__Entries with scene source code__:
++++++++

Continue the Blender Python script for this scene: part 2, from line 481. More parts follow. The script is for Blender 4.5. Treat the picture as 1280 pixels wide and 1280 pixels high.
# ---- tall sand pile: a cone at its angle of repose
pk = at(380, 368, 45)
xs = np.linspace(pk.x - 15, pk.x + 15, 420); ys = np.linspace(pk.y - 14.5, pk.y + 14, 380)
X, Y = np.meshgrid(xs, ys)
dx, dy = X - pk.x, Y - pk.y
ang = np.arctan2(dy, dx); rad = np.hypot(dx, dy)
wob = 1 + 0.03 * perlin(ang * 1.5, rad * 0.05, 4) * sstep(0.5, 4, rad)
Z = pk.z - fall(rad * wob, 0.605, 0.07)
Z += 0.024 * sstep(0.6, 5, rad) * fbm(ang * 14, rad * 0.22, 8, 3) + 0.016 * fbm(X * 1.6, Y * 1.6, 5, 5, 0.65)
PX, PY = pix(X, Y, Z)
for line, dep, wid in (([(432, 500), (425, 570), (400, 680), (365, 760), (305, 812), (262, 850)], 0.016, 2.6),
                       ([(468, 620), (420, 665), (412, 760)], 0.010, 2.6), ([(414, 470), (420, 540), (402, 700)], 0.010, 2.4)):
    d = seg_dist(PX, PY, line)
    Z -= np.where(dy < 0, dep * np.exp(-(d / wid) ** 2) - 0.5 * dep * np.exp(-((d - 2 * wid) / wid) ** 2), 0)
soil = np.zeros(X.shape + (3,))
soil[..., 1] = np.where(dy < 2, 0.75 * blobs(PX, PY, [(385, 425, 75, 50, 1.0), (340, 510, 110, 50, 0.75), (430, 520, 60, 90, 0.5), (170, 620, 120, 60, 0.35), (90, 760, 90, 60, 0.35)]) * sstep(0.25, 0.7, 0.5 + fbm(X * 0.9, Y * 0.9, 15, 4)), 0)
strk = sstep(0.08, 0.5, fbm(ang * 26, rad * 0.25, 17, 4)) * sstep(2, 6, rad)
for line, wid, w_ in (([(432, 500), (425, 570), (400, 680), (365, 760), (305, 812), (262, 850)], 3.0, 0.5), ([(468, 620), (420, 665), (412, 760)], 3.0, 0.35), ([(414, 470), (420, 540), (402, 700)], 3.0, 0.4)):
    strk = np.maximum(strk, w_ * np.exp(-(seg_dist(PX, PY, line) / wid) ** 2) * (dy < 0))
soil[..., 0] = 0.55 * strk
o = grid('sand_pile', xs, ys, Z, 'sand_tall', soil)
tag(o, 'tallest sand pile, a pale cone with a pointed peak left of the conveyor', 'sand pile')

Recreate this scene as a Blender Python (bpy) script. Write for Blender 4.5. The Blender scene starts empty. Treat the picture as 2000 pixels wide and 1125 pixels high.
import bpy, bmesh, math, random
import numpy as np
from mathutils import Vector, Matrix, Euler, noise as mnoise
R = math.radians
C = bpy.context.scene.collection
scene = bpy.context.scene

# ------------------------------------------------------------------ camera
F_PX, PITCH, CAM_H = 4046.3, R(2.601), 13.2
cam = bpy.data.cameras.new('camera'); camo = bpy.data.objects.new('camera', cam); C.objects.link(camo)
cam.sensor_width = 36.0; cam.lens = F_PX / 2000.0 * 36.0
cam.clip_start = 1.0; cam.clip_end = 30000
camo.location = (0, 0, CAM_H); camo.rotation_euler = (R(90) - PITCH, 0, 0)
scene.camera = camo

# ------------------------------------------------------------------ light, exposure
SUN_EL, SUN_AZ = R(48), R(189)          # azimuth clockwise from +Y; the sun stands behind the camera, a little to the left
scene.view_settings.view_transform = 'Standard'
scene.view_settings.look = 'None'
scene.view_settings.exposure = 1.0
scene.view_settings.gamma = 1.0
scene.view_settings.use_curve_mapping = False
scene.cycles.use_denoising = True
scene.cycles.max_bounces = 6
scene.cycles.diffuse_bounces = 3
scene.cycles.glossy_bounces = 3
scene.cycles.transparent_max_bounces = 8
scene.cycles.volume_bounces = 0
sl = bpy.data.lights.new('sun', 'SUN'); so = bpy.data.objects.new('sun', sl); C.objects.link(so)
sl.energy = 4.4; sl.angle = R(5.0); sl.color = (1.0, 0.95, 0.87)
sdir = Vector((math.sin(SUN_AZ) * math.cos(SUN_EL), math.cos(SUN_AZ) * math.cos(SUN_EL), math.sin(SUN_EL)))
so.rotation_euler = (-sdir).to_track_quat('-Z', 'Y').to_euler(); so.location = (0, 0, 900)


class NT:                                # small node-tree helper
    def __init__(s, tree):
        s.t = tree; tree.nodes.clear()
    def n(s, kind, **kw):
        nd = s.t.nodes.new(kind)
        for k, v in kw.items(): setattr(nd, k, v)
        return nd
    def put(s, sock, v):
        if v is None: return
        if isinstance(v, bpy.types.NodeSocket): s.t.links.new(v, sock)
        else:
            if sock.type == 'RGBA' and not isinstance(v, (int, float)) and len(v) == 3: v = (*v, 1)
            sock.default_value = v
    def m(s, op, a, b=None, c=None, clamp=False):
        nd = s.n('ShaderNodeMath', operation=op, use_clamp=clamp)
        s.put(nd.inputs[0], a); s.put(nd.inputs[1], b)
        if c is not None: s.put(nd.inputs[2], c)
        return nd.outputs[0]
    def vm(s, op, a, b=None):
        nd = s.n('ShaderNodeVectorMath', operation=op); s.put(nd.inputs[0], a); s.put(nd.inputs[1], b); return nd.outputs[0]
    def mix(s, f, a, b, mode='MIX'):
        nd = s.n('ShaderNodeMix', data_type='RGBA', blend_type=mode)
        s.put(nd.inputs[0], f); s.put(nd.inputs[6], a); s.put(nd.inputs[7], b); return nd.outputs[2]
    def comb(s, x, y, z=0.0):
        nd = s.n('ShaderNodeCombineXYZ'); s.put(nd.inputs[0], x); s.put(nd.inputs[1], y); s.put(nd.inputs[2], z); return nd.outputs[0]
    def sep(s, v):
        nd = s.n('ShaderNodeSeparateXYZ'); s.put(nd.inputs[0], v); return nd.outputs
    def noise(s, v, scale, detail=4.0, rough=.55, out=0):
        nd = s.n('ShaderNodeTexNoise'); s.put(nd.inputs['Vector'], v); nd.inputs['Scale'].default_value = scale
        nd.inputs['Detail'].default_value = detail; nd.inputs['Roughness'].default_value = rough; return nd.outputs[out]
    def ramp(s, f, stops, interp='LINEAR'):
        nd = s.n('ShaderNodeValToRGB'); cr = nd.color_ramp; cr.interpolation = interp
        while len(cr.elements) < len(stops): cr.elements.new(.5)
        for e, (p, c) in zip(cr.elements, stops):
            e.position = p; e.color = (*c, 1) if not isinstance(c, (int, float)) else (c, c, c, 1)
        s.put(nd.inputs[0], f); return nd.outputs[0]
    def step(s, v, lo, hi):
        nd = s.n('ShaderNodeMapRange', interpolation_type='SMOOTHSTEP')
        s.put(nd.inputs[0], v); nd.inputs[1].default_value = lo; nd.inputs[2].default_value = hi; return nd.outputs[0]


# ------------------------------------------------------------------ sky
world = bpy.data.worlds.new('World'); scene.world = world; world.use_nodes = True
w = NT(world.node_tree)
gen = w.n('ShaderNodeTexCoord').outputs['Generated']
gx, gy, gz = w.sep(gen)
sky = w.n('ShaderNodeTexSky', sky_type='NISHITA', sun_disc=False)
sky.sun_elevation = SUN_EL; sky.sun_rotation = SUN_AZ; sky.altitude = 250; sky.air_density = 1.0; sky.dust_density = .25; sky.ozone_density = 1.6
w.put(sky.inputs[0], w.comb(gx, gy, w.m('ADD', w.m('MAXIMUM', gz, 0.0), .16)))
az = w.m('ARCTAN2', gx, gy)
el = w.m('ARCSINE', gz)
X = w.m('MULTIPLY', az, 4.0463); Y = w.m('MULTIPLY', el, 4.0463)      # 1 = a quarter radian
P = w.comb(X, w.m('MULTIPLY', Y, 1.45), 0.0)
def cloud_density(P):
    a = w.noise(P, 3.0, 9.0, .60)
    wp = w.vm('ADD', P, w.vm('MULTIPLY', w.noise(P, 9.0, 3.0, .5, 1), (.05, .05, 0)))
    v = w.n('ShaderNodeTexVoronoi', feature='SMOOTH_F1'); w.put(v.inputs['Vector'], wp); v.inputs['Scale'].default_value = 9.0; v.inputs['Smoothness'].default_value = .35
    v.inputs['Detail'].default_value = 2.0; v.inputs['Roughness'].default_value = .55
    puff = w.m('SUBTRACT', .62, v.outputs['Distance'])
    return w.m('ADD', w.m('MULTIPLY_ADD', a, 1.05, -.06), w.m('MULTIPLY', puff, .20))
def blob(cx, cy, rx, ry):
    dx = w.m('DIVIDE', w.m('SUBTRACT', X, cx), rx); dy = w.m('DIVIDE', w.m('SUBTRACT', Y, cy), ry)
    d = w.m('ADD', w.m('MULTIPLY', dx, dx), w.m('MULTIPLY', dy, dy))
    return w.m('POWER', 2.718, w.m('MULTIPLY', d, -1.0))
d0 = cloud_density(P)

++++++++

Give again only the lines from the one bearing "Recreate this scene" through the one bearing "so.rotation_euler = (-sdir).to_track_quat('-Z', 'Y').to_euler();", exactly as they stand.

Recreate this scene as a Blender Python (bpy) script. Write for Blender 4.5. The Blender scene starts empty. Treat the picture as 2000 pixels wide and 1125 pixels high.
import bpy, bmesh, math, random
import numpy as np
from mathutils import Vector, Matrix, Euler, noise as mnoise
R = math.radians
C = bpy.context.scene.collection
scene = bpy.context.scene

# ------------------------------------------------------------------ camera
F_PX, PITCH, CAM_H = 4046.3, R(2.601), 13.2
cam = bpy.data.cameras.new('camera'); camo = bpy.data.objects.new('camera', cam); C.objects.link(camo)
cam.sensor_width = 36.0; cam.lens = F_PX / 2000.0 * 36.0
cam.clip_start = 1.0; cam.clip_end = 30000
camo.location = (0, 0, CAM_H); camo.rotation_euler = (R(90) - PITCH, 0, 0)
scene.camera = camo

# ------------------------------------------------------------------ light, exposure
SUN_EL, SUN_AZ = R(48), R(189)          # azimuth clockwise from +Y; the sun stands behind the camera, a little to the left
scene.view_settings.view_transform = 'Standard'
scene.view_settings.look = 'None'
scene.view_settings.exposure = 1.0
scene.view_settings.gamma = 1.0
scene.view_settings.use_curve_mapping = False
scene.cycles.use_denoising = True
scene.cycles.max_bounces = 6
scene.cycles.diffuse_bounces = 3
scene.cycles.glossy_bounces = 3
scene.cycles.transparent_max_bounces = 8
scene.cycles.volume_bounces = 0
sl = bpy.data.lights.new('sun', 'SUN'); so = bpy.data.objects.new('sun', sl); C.objects.link(so)
sl.energy = 4.4; sl.angle = R(5.0); sl.color = (1.0, 0.95, 0.87)
sdir = Vector((math.sin(SUN_AZ) * math.cos(SUN_EL), math.cos(SUN_AZ) * math.cos(SUN_EL), math.sin(SUN_EL)))
so.rotation_euler = (-sdir).to_track_quat('-Z', 'Y').to_euler(); so.location = (0, 0, 900)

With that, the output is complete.